Two heads are better than one, particularly when the heads hold knowledge of two distinct technologies being combined into a single system. That was the case when an environmental engineer from the consulting firm ESS collaborated with the operations manager of a Texas dairy that was expanding into cottage cheese production and needed a treatment system for a high-strength wastewater stream. The plant already was generating more than 10,000 gallons a day of wastewater, and the additional production would chip in another 25,000 gallons, with a chemical oxygen demand (COD) of more than 60,000 milligrams per liter (mg/L).
Aerobic digesters were rejected as too large and impractical for the site, and the men concluded available technology would not meet their requirements. The solution was to combine the dairy’s expertise in ultra-filtration with the consultant’s knowledge of anaerobic digesters.

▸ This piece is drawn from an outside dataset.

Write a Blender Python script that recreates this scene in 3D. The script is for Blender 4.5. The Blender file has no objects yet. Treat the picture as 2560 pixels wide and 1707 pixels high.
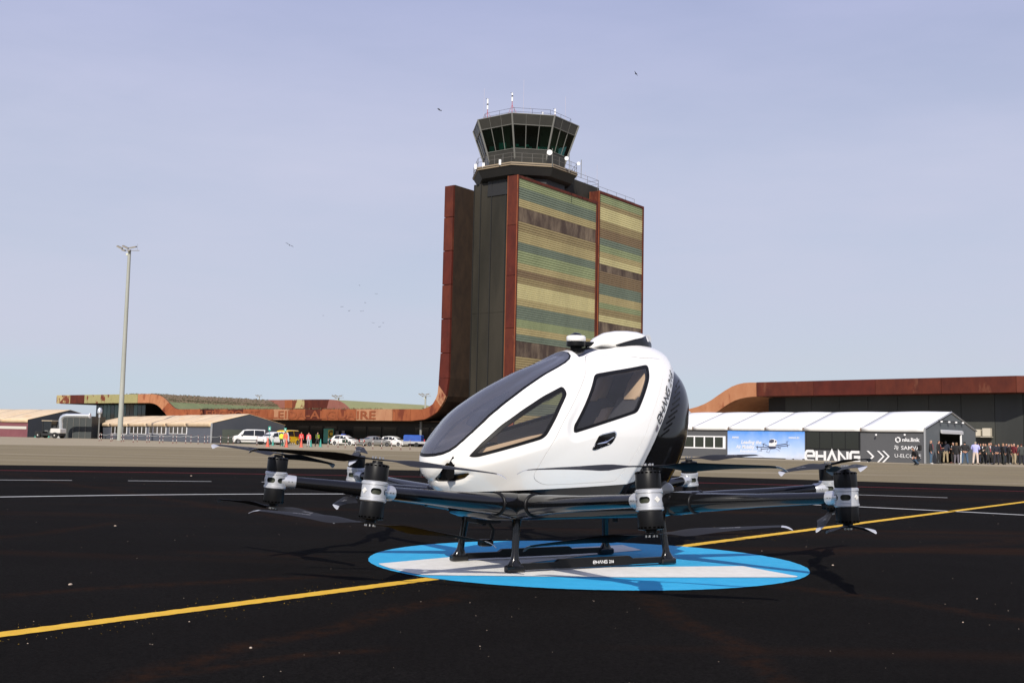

Vince Taylor, now president of Daisy Brand Inc., Dallas, and John Ewing, now with Biothane LLC, call their system an anaerobic membrane bioreactor, or AnMBR. A beta version began operating at Daisy’s Garland, TX facility in 2007. A larger system now treats 50,000 gallons a day and discharges effluent with COD of less than 300 mg/L. Commercial development of AnMBR for a variety of applications is being guided by Biothane’s Graig Rosenberger, manager of the renewable energy group.